なぜビジネス書を読む必要がないかというと、中身がないからです。

「頭を使って一生懸命に仕事をしましょう」ということを何百ページも掛けて書いているだけです。

唯一参考になる点があるとしたら、中身のない話でも表現方法を変えれば300ページくらいの本は書けると理解できることくらいでしょう。

著者はブロガーとしての才能はあるかもしれません。

ビジネス書は専門書と比べると内容が簡単で読みやすいうえに、気軽に自分のレベルが上がったような気分を味わえるので、何冊も読んでしまう経営者もいます。

しかし、意識高い系のサラリーマンではないのですから、そういったものの無意味さに早く気づかなけれなりません。

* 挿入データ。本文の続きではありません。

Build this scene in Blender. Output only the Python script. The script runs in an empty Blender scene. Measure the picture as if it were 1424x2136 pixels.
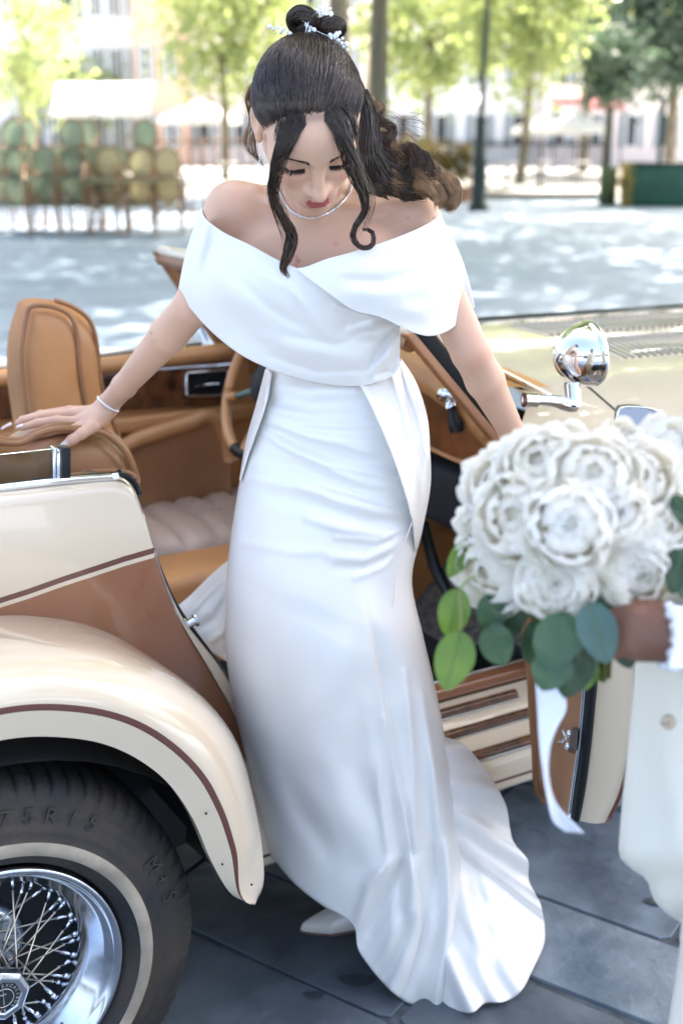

どうしてもビジネス書が読みたいのであれば、昔からある古典とされるものを読めば良いと思います。

毎週のように目を引くようなタイトルのビジネス書が出ていますが、新しいことは何も書いておらず、昔からある本の言い回しを変えて書いているだけなのです。

書店で平積みになっている本に名著はないと思ったほうが良いです。古典とされるビジネス書の一章一節分が最新のビジネス書一冊分くらいの情報量という感覚です。

もちろん尊敬する経営者や同業者が書いた本を読むのは悪いことではありません。歴史に名を残すような経営者がどのように考えて判断をしてきたのか知るのは大いに役に立ちます。

しかし、『借金〇〇億から復活した〇〇な社長の非常識な経営法』のようなタイトルの本は役に立たない可能性が高いです。

たまたまその人がうまくいった方法でしかないからです。

そういった本を読むくらいなら純文学を読んだほうが良いです。

純文学を読むと他人の気持ちを推し量る能力が高まることがニュースクール大学の実験でも分かっています。

参考文献:David Comer Kidd and Emanuele Castano. (2013). Reading Literary Fiction Improves Theory of Mind.